Adding up investment savings can improve profitability

As the red to white diesel change comes in and market volatility impacts global fuel prices, there has never been a more important time for the sector to control costs and protect profitability.

 

And it's not just those working on major infrastructure projects that are preparing. Other sectors, including those in housebuilding, are now driving both technology adoption and realising the benefits of Stage V equipment. On a recent visit to one such site in Westwood Ho! I met with Leon Adams, MD of LJ Developments, to talk about his thoughts on the industry's challenges.

 

Leon: "There are two very different challenges at the moment, the first being a huge demand in the housebuilding sector, which is booming in this region. The second is making sure that you keep costs under control by doing the ever-changing sums whilst delivering projects at probably the fastest pace I have ever seen.

 

The question of how much it costs per litre to move each tonne of material has never been more important. But it's also not that straightforward, as the key to cost management and project delivery is actually not moving as much material in the first place.

 

This was never the main consideration for small to medium house building projects until the sector started using new technologies like quantity based drone surveying and 3D machine control. We have recently made this move, and our supply chain engineering and surveying partner has helped us with the 3D design models we need.

 

In taking this approach, we have won our biggest job to date by modelling how we could move less material in the first place. This saves us cost and time and benefits the customer and the environment.  

 

Fix the asset and technology costs 

But with any change, there can be a significant increase in the cost associated with adopting new technologies. And in our case, the cost of the latest Stage V equipment goes with it.

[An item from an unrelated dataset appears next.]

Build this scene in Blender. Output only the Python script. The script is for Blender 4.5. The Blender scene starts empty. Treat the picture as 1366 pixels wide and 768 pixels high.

To mitigate these upfront costs, many business owners use finance to purchase equipment, and I am no different.

 

But it also pays to ask your finance provider about how you can bundle in the costs associated with new technologies. For example, with the recent purchase of our JCB 245 XR and JCB 86C-2 installed with Leica Geosystems machine control, I financed the whole package with JCB Finance. Also, I fixed my servicing over four years.

 

Because I keep my machines for around five years, the fifth year is finance free and not only that, the lifecycle of the machine control solution is about double that. So spreading this cost allows you to realise the benefits, and they soon add up immediately.   

 

We now have the latest equipment which burns less fuel, has longer service periods and of course is more reliable. Add this to the fact that we have a completely 3D modelled site, and you take out the need for engineers for setting out. This cuts costs and idling time, as the operator knows exactly what they need to be doing using the machine control. We now dig to the exact level and move less material, removing the cost of over or under digging. Operator training on the system also means our experienced team can be more productive.

 

Looking at the work you can achieve using technology, you can also opt for different types of equipment, like the larger JCB 245XR, which can perform both dig, lift and fine grading tasks. This reduces the number of machines needed onsite. 

 

So, every little change has a cost-benefit associated with it, and where you can fix key costs, the variable costs then become the ones to concentrate on. 

 

This is further helped when you can get data like fuel burn and idles times from machines using systems like JCB LiveLink. By marrying this information with 'as dug' data from the 3D model, wages and other costs, you can really understand more about how good investment and great people can impact your profitability.